On the back of a S106 agreement, completion on 4 February 2021, Manbré Wharf finally achieved planning consent, comprising enhancements to the existing 6 storey ‘Refinery’ building and the creation of a new riverside garden.

A veritable Renoir painting in the making.…’Tis a rarity when one gets to capture a river in all its lifeform, integrate a new landscaped garden with the Thames path; all within the backdrop of Joseph Bazalgette’s iconic Hammersmith Bridge and the former Grade II listed Harrods Depository.

The site is steeped in history.  Formerly part of the grounds of Brandenburgh House, Queen Caroline known for her love of Regatta’s and parties on the river, took residence in 1819; then becoming a sugar refinery in 1872 – the Manbré and Garton Saccharine Works.

Matthew Dubourg, Arrival at Brandenburgh House of the Watermen  

Today this parcel of land sits on a popular route for boat and river races.

It was, hence, incumbent upon dn-a’s intervention to both respect the past and embrace the future, figuratively and physically.

Landscaped Masterplan – MacGregor Smith 

A 2-storey extension re-establishes the frontage to Manbré Road, seeking to reconnect with the community and stitch symbiotically into the urban fabric, which had over time been eroded.

A 6-storey extrusion and associated new Manbré Gardens open to customers and the public, along with both the widening of the Thames Path and a new central access into the site, reinstates the long-lost connection with the rhythm and animation of the river and the Thames Path.

River Analysis – MacGregor Smith 

When combined with its existing sister building ‘Waterfront’, the overall development provides 250,000 sqft of ‘grade A’ office, 13,000 sqft of amenity and extensive accessible open green space.

It was a deliberate and conscious decision to avoid a new build and instead, retain the existing structure ‘back to frame’ and extend, with sustainability and embodied energy benefits in mind.

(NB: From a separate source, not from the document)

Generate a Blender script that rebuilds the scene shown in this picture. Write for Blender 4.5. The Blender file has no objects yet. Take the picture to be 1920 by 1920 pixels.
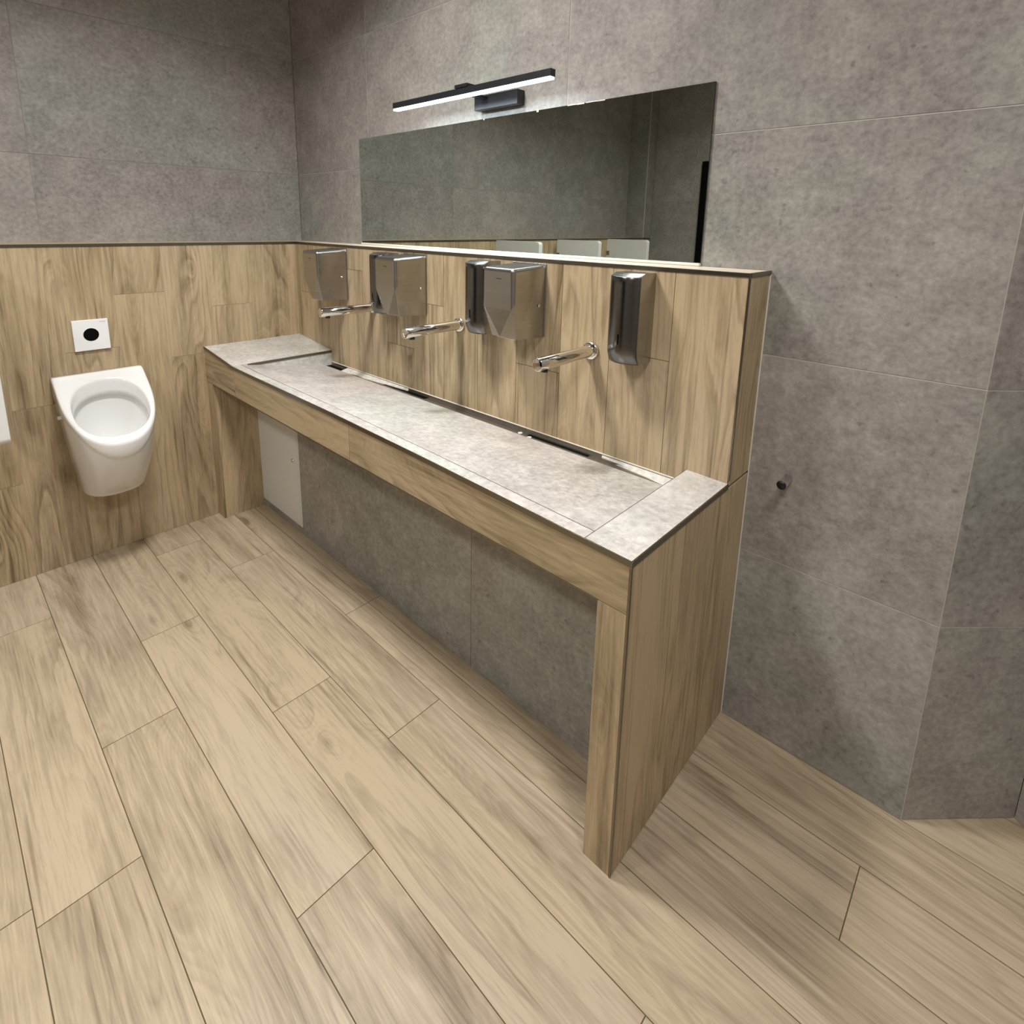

The building form is a 3-dimensional play of geometries and spaces that subliminally and overtly reinforce and address its relationship in both the wider context and within, to encourage serendipitous encounters between users and improve health and well-being. So relevant, given the challenges of isolation many office users and businesses have been and are still enduring.

The existing gauntlet of steps and ramps has been removed by dramatically raising the land by ~ 1.3m at its maximum point across the main entrances to both buildings on the southwest, allowing for a more inclusive and accessible site. As a consequence, this enables the dissolution of the café/restaurant’s boundary between inside and out.

Elevationally the building has a 2-storey and more transparent amenity and offices ‘plinth’ which connects at a more human scale with its immediate surroundings.

The middle layer is distinguished by the use of a rustic ‘weathered’ metal cladding which draws on the former industrial heritage and the exposed riverside nature of the site. This weathered metal concept has been taken through to the external railings, signage metal panels and lighting columns.

The top is a single set back penthouse storey that comprises offices to the southwest, with panoramic views and carefully screened plant to the northeast.

This elevational segmentation has a strong contextual reference to many of the recent neighbouring developments, though still retaining some of the verticality of the existing façade and its sister building.

(Left) Natasha Wheatland – patchwork (Right) Edward Burtynsky – Shipyard #15

The Manbré Gardens proposal introduces sinuous landforms inspired by the fluvial forms of the river and feature contextually relevant planting and trees that help direct views and enhance biodiversity, as does the incorporation of a green roof on the building.

Weather permitting, it is envisaged that the likes of pilates and yoga classes will animate these external spaces along with the occasional temporary pavilions for events and food.

A seating terrace that hugs the length of the Thames Path, defines the edge of the site, providing opportunities for reflecting or enjoying the likes of the University Boat race and spectacular views.  Alternatively, one can simply read a book overlooking the river.

Bonny Bonafilla – www.justsaying2u..com/2014/07/h-is-for-hammersmith-bridge

Occupiers aspire to locate within amenity rich collaborative environments which can support recruitment, customer retention, well-being and productivity. To this end, the scheme incorporates a roof top club room, a business lounge, café/restaurant, co-working incubator and event spaces.

Arlington intends to reposition the entire development, which incorporates both the ‘Refinery and Waterfront’ buildings, creating a vibrant market leading community with ‘place making’ at its heart, which is in harmony and people centric.